O principal questionamento da Procuradoria está relacionado com a ausência de punição para o responsável pela interrupção do jogo. O Vitória, que deu causa, recebeu uma multa de R$100 mil. Entidade jurídica, o clube se “personifica nos seus dirigentes, técnico e atletas. Então, alguém precisa ser apontado como responsável”, expõe Ruy João, estranhando a ausência, na lista dos punidos, de um membro da diretoria, do treinador Valter Mancini, do supervisor Mário Silva, e até mesmo do zagueiro Bruno Bispo, que recebeu o quinto cartão vermelho, deixando o seu time com apenas seis jogadores em campo, entregando a vitória ao Bahia, pelo placar de 3 a 0, como determina o Regulamento Geral de Competições da CBF, no seu artigo 56, incisos 3º e 4º.

Outra questão levantada pelo procurador diz respeito a não apreciação pelos auditores da leitura labial, encomendada pelo Globo Esporte, da frase de Mancini, mandando seu atleta receber o quinto cartão vermelho. Ruy João também discorda da absolvição do goleiro Lucas Fonseca, que aparece nas imagens das televisões como o iniciante da briga generalizada, ao imobilizar Vinicius pelo pescoço, para que seus companheiros do Vitória praticassem a bárbara agressão física. Com o supercílio sangrando, a vítima deu queixa numa delegacia policial.

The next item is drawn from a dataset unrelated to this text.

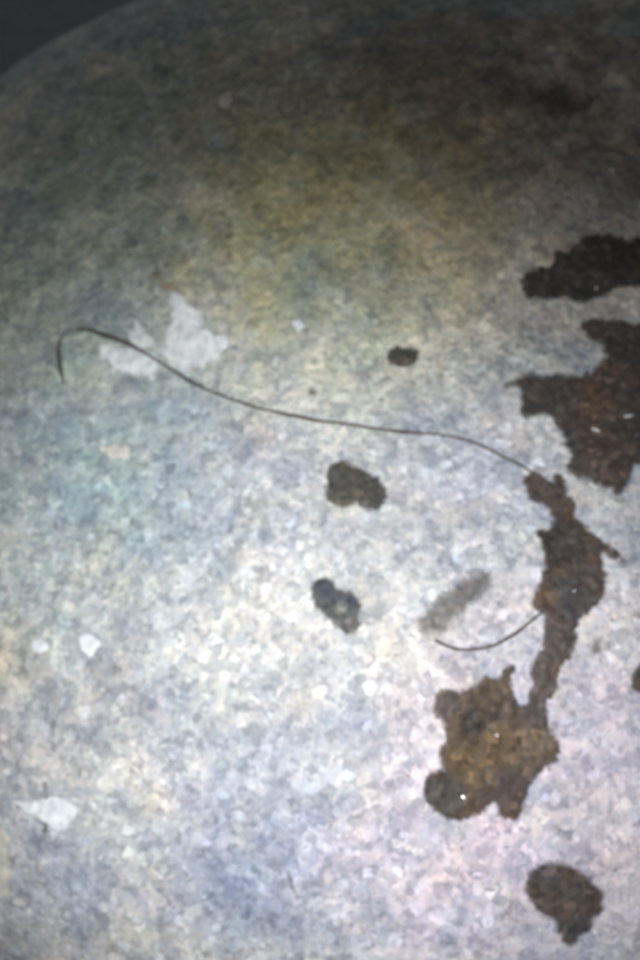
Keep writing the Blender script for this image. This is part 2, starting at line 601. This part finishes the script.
# ---------------------------------------------------------------- pale mineral crusts of the boulder
def crust_material(name, col, col2):
    T = NT(name)
    c = T.ramp(T.noise(45, 6, .7), [(.36, col2), (.60, col)])
    c = T.mix(.6, c, T.mix(1.0, c, T.ramp(T.voro(130), [(0, (.6, .62, .66)), (.5, (1, 1, 1)), (1, (1.2, 1.2, 1.15))]), 'MULTIPLY'))
    T.l(c, T.bsdf.inputs['Base Color'])
    T.bsdf.inputs['Roughness'].default_value = .75
    T.l(T.bump(T.noise(240, 3), .4, .0008), T.bsdf.inputs['Normal'])
    at = T.n('ShaderNodeAttribute', attribute_name='film')
    a = T.math('ADD', at.outputs['Fac'], T.math('MULTIPLY', T.math('SUBTRACT', T.noise(55, 6, .7), .5), 2.0))
    f = T.maprange(a, .10, .80, 0.0, .86)
    tr = T.n('ShaderNodeBsdfTransparent')
    mx = T.n('ShaderNodeMixShader')
    T.l(f, mx.inputs[0]); T.l(tr.outputs[0], mx.inputs[1]); T.l(T.bsdf.outputs[0], mx.inputs[2])
    T.l(mx.outputs[0], T.t.nodes['Material Output'].inputs['Surface'])
    return T.m


mat_pale = crust_material('pale_crust', (.80, .83, .85), (.62, .65, .66))
mat_cream = crust_material('cream_crust', (.74, .71, .63), (.56, .54, .50))
mat_white = crust_material('white_crust', (.90, .93, .96), (.74, .78, .83))
mat_bright = crust_material('chalky_crust', (.88, .91, .93), (.66, .69, .70))
mat_ochre = crust_material('ochre_crust', (.42, .30, .17), (.30, .24, .15))
CR = [
    ([(170, 290), (179, 292), (187, 301), (198, 312), (204, 327), (213, 338), (223, 347), (219, 356), (206, 362), (204, 368), (190, 368), (184, 373), (170, 368), (162, 362),
      (160, 350), (166, 344), (168, 330), (173, 322), (170, 308)], mat_bright, 11),
    ([(97, 344), (112, 346), (124, 350), (142, 352), (156, 358), (163, 366), (158, 374), (152, 381), (138, 378), (124, 372), (112, 368), (103, 358)], mat_bright, 11),
    ([(102, 448), (114, 442), (128, 448), (127, 458), (112, 460)], mat_cream, 5),
    ([(14, 802), (40, 798), (72, 798), (77, 812), (66, 830), (52, 838), (44, 822), (26, 816)], mat_white, 8),
    ([(-12, 832), (4, 828), (12, 850), (12, 890), (2, 904), (-14, 900)], mat_cream, 8),
    ([(78, 638), (90, 634), (100, 640), (92, 656), (84, 654)], mat_white, 6),
    ([(362, 686), (368, 680), (378, 684), (377, 694), (367, 696)], mat_white, 5),
    ([(222, 94), (232, 90), (236, 98), (228, 108), (218, 104)], mat_cream, 8),
    ([(90, 66), (106, 62), (116, 68), (100, 74)], mat_cream, 8),
    ([(30, 640), (44, 636), (48, 648), (36, 654)], mat_white, 8),
    ([(216, 338), (226, 336), (226, 348), (219, 348)], mat_white, 4),
    ([(292, 322), (300, 318), (304, 326), (298, 332)], mat_white, 5),
    ([(150, 270), (162, 276), (182, 290), (190, 300), (180, 297), (164, 286)], mat_ochre, 9),
    ([(128, 340), (136, 322), (148, 332), (152, 346), (142, 350)], mat_pale, 6),
    ([(540, 676), (550, 680), (560, 690), (556, 700), (546, 694)], mat_cream, 10),
]
for k, (ol, m, e) in enumerate(CR):
    patch('mineral_crust', ol, m, margin=4.5 if m is mat_bright else 2.5, thick=.0005, edge=e, rag=min(1.8, .7 + e * .12), level=0, sharp=True, jit=1.0, seed=40 + k, parent=boulder, step=2.0)


for k, ol in enumerate([[(286, 872), (290, 871), (294, 884), (300, 897), (296, 899), (289, 886)],
                        [(43, 786), (47, 783), (49, 800), (46, 836), (43, 836), (45, 802)],
                        ]):
    patch('dark_vein', ol, mat_faint, thick=.0004, edge=8, rag=.7, jit=.5, seed=70 + k, parent=boulder, step=1.2, margin=1.5, level=0)


# ---------------------------------------------------------------- thin stems
def stem_material():
    T = NT('dry_stem')
    c = T.ramp(T.noise(60, 3), [(.35, (.055, .046, .042)), (.65, (.10, .080, .062))])
    T.l(c, T.bsdf.inputs['Base Color'])
    T.bsdf.inputs['Roughness'].default_value = .6
    T.l(T.bump(T.noise(400, 2), .4, .0005), T.bsdf.inputs['Normal'])
    return T.m


mat_stem = stem_material()


def stem(name, pts, parent=None, sides=7, lift=.0010):
    """pts: px, py, radius in mm; a tapered tube lying on the rock"""
    P = [np.array(p, float) for p in pts]
    C = []
    for i in range(len(P) - 1):
        p0 = P[max(i - 1, 0)]; p1 = P[i]; p2 = P[i + 1]; p3 = P[min(i + 2, len(P) - 1)]
        k = max(2, int(np.hypot(*(p2 - p1)[:2]) / 4))
        for s in range(k):
            t = s / k
            C.append(.5 * ((2 * p1) + (-p0 + p2) * t + (2 * p0 - 5 * p1 + 4 * p2 - p3) * t * t + (-p0 + 3 * p1 - 3 * p2 + p3) * t ** 3))
    C.append(P[-1])
    pts3, nr, rad = [], [], []
    rnd = random.Random(len(C))
    for q in C:
        p, n = hit(q[0] + rnd.uniform(-.5, .5), q[1] + rnd.uniform(-.7, .7))
        if p is None:
            continue
        r = q[2] * .00142 * (1 + .22 * math.sin(len(rad) * .37 + 1) * math.sin(len(rad) * .11)) * rnd.uniform(.85, 1.15)
        pts3.append(p + n * (r * .7 + lift)); nr.append(n); rad.append(r)
    # even out the bumps of the rock: a stem is stiff
    A = np.array([tuple(p) for p in pts3])
    for _ in range(3):
        A[1:-1] = (A[:-2] + A[1:-1] * 2 + A[2:]) / 4
    verts, faces = [], []
    m = len(A)
    for i in range(m):
        tng = Vector(A[min(i + 1, m - 1)] - A[max(i - 1, 0)]).normalized()
        u = nr[i].cross(tng).normalized()
        v = tng.cross(u)
        for s in range(sides):
            a = 2 * math.pi * s / sides
            verts.append(tuple(Vector(A[i]) + (u * math.cos(a) + v * math.sin(a)) * rad[i]))
    for i in range(m - 1):
        for s in range(sides):
            s2 = (s + 1) % sides
            faces.append((i * sides + s, i * sides + s2, (i + 1) * sides + s2, (i + 1) * sides + s))
    faces.append(tuple(range(sides - 1, -1, -1)))
    faces.append(tuple((m - 1) * sides + s for s in range(sides)))
    org = np.array(verts).mean(0)
    me = bpy.data.meshes.new(name)
    me.from_pydata([tuple(np.array(v) - org) for v in verts], [], faces)
    me.update()
    o = link(name, me, mat_stem, parent)
    o.location = org
    return o


s1 = stem('thin_stem', [(64, 384, .9), (61, 368, 1.7), (59, 352, 1.7), (60, 340, 1.1), (66, 332, .4), (76, 329, .5), (92, 332, 1.7), (110, 338, 2.2), (128, 344, 2.1),
                        (142, 352, 1.4), (158, 362, 1.3), (176, 373, 1.25), (194, 384, 1.25), (214, 393, 1.2), (240, 403, 1.2), (268, 411, 1.25),
                        (296, 417, 1.35), (322, 422, 1.6), (350, 425, 1.3), (380, 430, 1.3), (410, 433, 1.2), (440, 435, 1.1), (464, 440, 1.05), (488, 449, 1.0),
                        (510, 460, 1.1), (528, 470, 1.2), (542, 480, 1.2), (552, 490, 1.0)])
tag(s1, 'long thin dark stem curving from a hooked end down to the wet trail', 'stem', 'thin dry stems on the boulder')
s2 = stem('thin_stem', [(435, 641, 1.0), (441, 644, 1.3), (450, 648, 1.2), (462, 650, 1.2), (478, 649, 1.3), (494, 645, 1.3), (508, 638, 1.3), (522, 629, 1.3), (534, 619, 1.2), (542, 612, 1.0)])
tag(s2, 'short curved dark stem left of the wet trail, above the rusty puddle', 'stem', 'thin dry stems on the boulder')

# ---------------------------------------------------------------- quartz chips that glint in the torch
def quartz_material():
    T = NT('quartz')
    c = T.ramp(T.noise(300, 2), [(.3, (.72, .73, .76)), (.7, (.88, .88, .86))])
    T.l(c, T.bsdf.inputs['Base Color'])
    T.bsdf.inputs['Roughness'].default_value = .22
    T.bsdf.inputs['Specular IOR Level'].default_value = .8
    return T.m


mat_quartz = quartz_material()


def chip(px, py, a, b, ang, h=.0016, mat=None, name='quartz_crystal'):
    """small faceted quartz crystal set in the rock, long radius a, short radius b (mm)"""
    p, n = hit(px, py)
    if p is None:
        return
    half = ((CAM_LOC - p).normalized() + (Vector(torch.location) - p).normalized()).normalized()
    up = (n * .35 + half * .65).normalized()
    rt = up.cross(Vector((0, 1, 0))).normalized()
    fw = up.cross(rt)
    rnd = random.Random(int(px * 31 + py))
    ca, sa = math.cos(ang), math.sin(ang)
    verts, k = [], 7
    for lev, (sc, hh) in enumerate(((1.15, -.002), (1.0, h * .55), (.62, h))):
        for s in range(k):
            t = 2 * math.pi * s / k + .2
            r = rnd.uniform(.8, 1.15) * sc * .001
            x, y = math.cos(t) * a * r, math.sin(t) * b * r
            q = rt * (x * ca - y * sa) + fw * (x * sa + y * ca) + up * (hh + .0008)
            verts.append(tuple(q))
    faces = []
    for L in range(2):
        for s in range(k):
            s2 = (s + 1) % k
            faces.append((L * k + s, L * k + s2, (L + 1) * k + s2, (L + 1) * k + s))
    faces.append(tuple(2 * k + s for s in range(k)))
    faces.append(tuple(s for s in range(k - 1, -1, -1)))
    me = bpy.data.meshes.new(name)
    me.from_pydata(verts, [], faces)
    o = link(name, me, mat or mat_quartz, boulder, smooth=False)
    o.location = p
    return o


for c in [(497, 735, 2.4, 1.2, -.7), (463, 797, 2.6, 1.1, -.8), (595, 430, 6.5, 1.4, -.45), (626, 417, 10.0, 1.3, .05),
          (574, 591, 1.8, 1.1, 0.4), (540, 930, 1.8, 1.2, .3),
          (596, 288, 1.6, 1.2, 0), (429, 955, 2, 1.6, 0), (381, 955, 2, 1.4, 0),
          (374, 454, 2.4, 2, 0), (632, 302, 2, 1.4, 0), (612, 170, 2, 1.6, 0), (368, 688, 4.5, 4, 0)]:
    chip(*c)

mica = NT('dark_mica')
mica.l(mica.ramp(mica.noise(200, 2), [(.3, (.16, .14, .13)), (.7, (.26, .22, .19))]), mica.bsdf.inputs['Base Color'])
mica.bsdf.inputs['Roughness'].default_value = .6
for c in [(462, 848, 1.6, 2.4, 0), (593, 768, 1.8, 2.4, 0), (549, 769, 1.8, 2.4, .4), (512, 552, 2, 1.5, 0), (396, 655, 2, 1.6, 0),
          (420, 560, 2.2, 1.6, .5), (250, 520, 1.6, 1.6, 0), (180, 640, 1.6, 2.2, 0), (334, 760, 2, 1.5, 0), (612, 620, 2.2, 1.8, 0), (488, 520, 1.8, 1.5, 0),
          (300, 640, 1.8, 1.5, .3), (140, 560, 1.6, 1.8, 0), (560, 830, 1.5, 1.8, 0), (408, 776, 1.6, 1.6, 0), (615, 870, 2.2, 1.8, 0), (380, 400, 1.8, 1.6, 0)]:
    chip(*c, h=.0006, mat=mica.m, name='mica_flake')

# ---------------------------------------------------------------- ground round the boulder
def soil_material():
    T = NT('dark_soil')
    c = T.ramp(T.noise(14, 6, .65), [(.3, (.19, .195, .20)), (.6, (.23, .232, .235)), (.8, (.26, .255, .25))])
    T.l(c, T.bsdf.inputs['Base Color'])
    T.bsdf.inputs['Roughness'].default_value = .95
    T.l(T.bump(T.noise(60, 5, .7), .6, .01), T.bsdf.inputs['Normal'])
    return T.m


ax = np.concatenate([-np.geomspace(120, 2.2, 14), np.linspace(-2, 2, 160), np.geomspace(2.2, 120, 14)])
GX, GY = np.meshgrid(ax, ax, indexing='ij')
GP = np.stack([GX, GY, np.zeros_like(GX)], -1)
GP[..., 2] = fbm(GP, 1.1, 3, 77) * .03 + fbm(GP, 12, 3, 91) * .008
gm, _ = grid_mesh('ground', GP)
ground = link('ground', gm, soil_material())
tag(ground, kind='structure')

Ao apresentar a denúncia contra os envolvidos na guerra do chamado “Ba-Vi da Paz”, um outro membro da Procuradoria, Hermes Hilarão Teixeira Neto, pediu a desclassificação do Vitória do campeonato deste ano e o rebaixamento para a 2ª divisão em 2019. Somente um dos auditores da 1ª Comissão Disciplinar do TJD acatou o pedido.

Dias de terror viveu Hilarião e sua família, com as ameaças de morte enviadas por membros a torcida organizada do Vitória “Os Imbatíveis”, considerada como uma das mais violentas do país. O procurador garante que dispõe dos números de telefones e endereços nas redes sociais de todos os agressores, passíveis de terem que passar uma temporada atrás das grades.Convocado extraordinariamente, o Conselho Deliberativo do Bahia esteve reunido na última quarta-feira para analisar as medidas tomadas pelo TJD. A principal decisão foi continuar a disputar o Campeonato Baiano – dirigentes chegaram a falar em abandonar a disputa – “mesmo não lhe dando credibilidade, mas em respeito aos nossos torcedores e patrocinadores”. Na nota distribuída, o Tricolor sugere que os tribunais esportivos atendam aos princípios éticos e sociais e diz esperar que o futebol baiano passe pela mesma transformação – a derrubada de uma ditadura – que o clube conheceu há quatro anos.

Ainda comemorando o resultado do julgamento, Mancini declarou a uma rádio de Salvador que, a partir do próximo jogo o Vitória descarta firmar pactos de paz com seus adversários. Vai, inclusive, proibir seus jogadores de abraçar os colegas de outros clubes e que estava arrependido de ter abraçado o técnico Guto Ferreira, do Bahia, antes do Ba-Vi do dia 18.

Até agora não foi explicado como os jogadores punidos vão cumprir de dez (Kanu) a oito (Denílson, Rhayner, Yago, Edson e Rodrigo Becão) jogos de suspensão, se Bahia e Vitória têm, no máximo, cinco jogos a fazer pelo “Baianão”.

A interrupção do campeonato vai provocar uma crise financeira ainda maior nos clubes que se organizaram para uma disputa de janeiro a março. O torneio é bastante deficitário. Um exemplo: o jogo Vitória da Conquista x Jacuipense, programado pela FBF – seu presidente, Ednaldo Rodrigues, torcedor do Vitória, é filho desta cidade – levou apenas 381 pagantes ao “Lomantão”, numa Quarta-Feira de Cinzas”, ficando o clube local com um prejuízo de R$ 6.189.

Ex-jogador amador (1970 a 1984) do futebol de Vitória da Conquista e ex-presidente da Liga local, Nadinho, como era conhecido na cidade, elegeu-se presidente da FBF em 2001. Como a maioria dos “cartolas”, adquiriu vitaliciedade. Nos 16 anos de mandatos de Ednaldo, o Vitória ganhou 11 títulos estaduais e o Bahia, quatro.